Goal: Reproduce the data below in full and exclude every picture.

Source data:
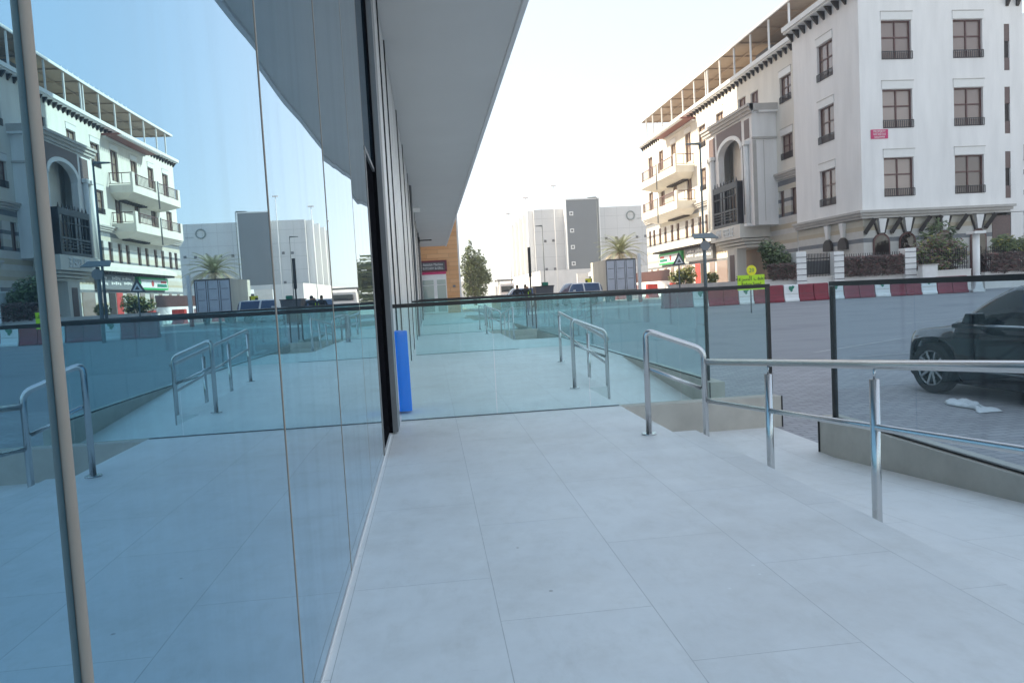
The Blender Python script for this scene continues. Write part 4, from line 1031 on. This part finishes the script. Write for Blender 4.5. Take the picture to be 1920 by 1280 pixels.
plant('hedge', 'small brown hedge below the dark green bush by the gate pillar', 'hedge', (20.4, 41.1, 0), [(20.4, 41.1, 1.65, .72, .35, .42)], 2600, .085, ['twig', 'bloom', 'leaf_c', 'twig_b'], [5, 2, 2, 2], 12, 'plants along the garden wall', 10, boxy=True)
plant('planter_shrub', 'yellowish shrub in front of the red shop door', 'bush', (23.2, 66, 0), [(22.7, 66, 1.9, .8, .6, .7), (23.8, 66, 2.1, .8, .6, .8)], 1400, .14, ['leaf_y', 'leaf_b', 'leaf_a'], [4, 3, 2], 8, 'plants by the shops', 12)
plant('planter_shrub', 'small yellow shrub left of the entrance pillar', 'bush', (25.2, 64, 0), [(25.2, 64, 1.6, .6, .5, .6)], 600, .13, ['leaf_y', 'leaf_b', 'leaf_a'], [4, 3, 2], 5, 'plants by the shops', 13)
t = thing('planter_box', (23.3, 65.8, 0), 'pale planter box under the yellowish shrub', 'planter', world=False)
MB().box(-1.6, 1.6, -.4, .4, 0, 1.2).build('box', 'whiteplastic', t, .02); MB().box(-1.65, 1.65, -.45, .45, 1.2, 1.27).build('rim', 'stone_grey', t)
def leafy_tree():
    t = thing('leafy_tree', (5.9, 95, 0), 'bushy green tree with two crowns beside the orange building', 'tree')
    m = MB()
    for (pts, r0, r1) in (([(5.9, 95, 0), (5.8, 95, 1.4), (5.4, 95, 3.2), (5.5, 95, 6)], .22, .06), ([(5.9, 95, 1.2), (6.5, 95.1, 3), (6.8, 95, 5.4)], .14, .05), ([(5.6, 95, 2.4), (4.9, 94.8, 4.2)], .1, .04), ([(6.4, 95, 2.6), (7.4, 95.2, 4.2)], .1, .04)): m.tube(pts, r0, 8, r1=r1)
    m.build('trunk', 'bark', t)
    leaves('crown', [(5.4, 95, 6.0, 1.0, .9, 1.5), (5.0, 95, 4.4, .9, .9, 1.6), (5.9, 95, 4.2, 1.2, 1, 1.8), (6.6, 95, 5.2, 1.0, .9, 1.5), (7.3, 95, 3.9, .8, .9, 1.1), (6.6, 95, 3.0, 1.1, 1, 1.4), (5.2, 95, 2.2, .9, .9, 1.2), (6.3, 95, 1.6, 1.2, .9, .9), (5.5, 95, 7.6, .35, .4, .7), (6.65, 95, 6.6, .3, .4, .6), (7.9, 95, 3.3, .5, .6, .6)], 9000, .14, ['leaf_a', 'leaf_b', 'leaf_c'], t, [4, 4, 2], seed=21)
leafy_tree()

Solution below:
The Blender Python script for this scene continues. Write part 4, from line 1031 on. This part finishes the script. Write for Blender 4.5. Take the picture to be 1920 by 1280 pixels.
plant('hedge', 'small brown hedge below the dark green bush by the gate pillar', 'hedge', (20.4, 41.1, 0), [(20.4, 41.1, 1.65, .72, .35, .42)], 2600, .085, ['twig', 'bloom', 'leaf_c', 'twig_b'], [5, 2, 2, 2], 12, 'plants along the garden wall', 10, boxy=True)
plant('planter_shrub', 'yellowish shrub in front of the red shop door', 'bush', (23.2, 66, 0), [(22.7, 66, 1.9, .8, .6, .7), (23.8, 66, 2.1, .8, .6, .8)], 1400, .14, ['leaf_y', 'leaf_b', 'leaf_a'], [4, 3, 2], 8, 'plants by the shops', 12)
plant('planter_shrub', 'small yellow shrub left of the entrance pillar', 'bush', (25.2, 64, 0), [(25.2, 64, 1.6, .6, .5, .6)], 600, .13, ['leaf_y', 'leaf_b', 'leaf_a'], [4, 3, 2], 5, 'plants by the shops', 13)
t = thing('planter_box', (23.3, 65.8, 0), 'pale planter box under the yellowish shrub', 'planter', world=False)
MB().box(-1.6, 1.6, -.4, .4, 0, 1.2).build('box', 'whiteplastic', t, .02); MB().box(-1.65, 1.65, -.45, .45, 1.2, 1.27).build('rim', 'stone_grey', t)
def leafy_tree():
    t = thing('leafy_tree', (5.9, 95, 0), 'bushy green tree with two crowns beside the orange building', 'tree')
    m = MB()
    for (pts, r0, r1) in (([(5.9, 95, 0), (5.8, 95, 1.4), (5.4, 95, 3.2), (5.5, 95, 6)], .22, .06), ([(5.9, 95, 1.2), (6.5, 95.1, 3), (6.8, 95, 5.4)], .14, .05), ([(5.6, 95, 2.4), (4.9, 94.8, 4.2)], .1, .04), ([(6.4, 95, 2.6), (7.4, 95.2, 4.2)], .1, .04)): m.tube(pts, r0, 8, r1=r1)
    m.build('trunk', 'bark', t)
    leaves('crown', [(5.4, 95, 6.0, 1.0, .9, 1.5), (5.0, 95, 4.4, .9, .9, 1.6), (5.9, 95, 4.2, 1.2, 1, 1.8), (6.6, 95, 5.2, 1.0, .9, 1.5), (7.3, 95, 3.9, .8, .9, 1.1), (6.6, 95, 3.0, 1.1, 1, 1.4), (5.2, 95, 2.2, .9, .9, 1.2), (6.3, 95, 1.6, 1.2, .9, .9), (5.5, 95, 7.6, .35, .4, .7), (6.65, 95, 6.6, .3, .4, .6), (7.9, 95, 3.3, .5, .6, .6)], 9000, .14, ['leaf_a', 'leaf_b', 'leaf_c'], t, [4, 4, 2], seed=21)
leafy_tree()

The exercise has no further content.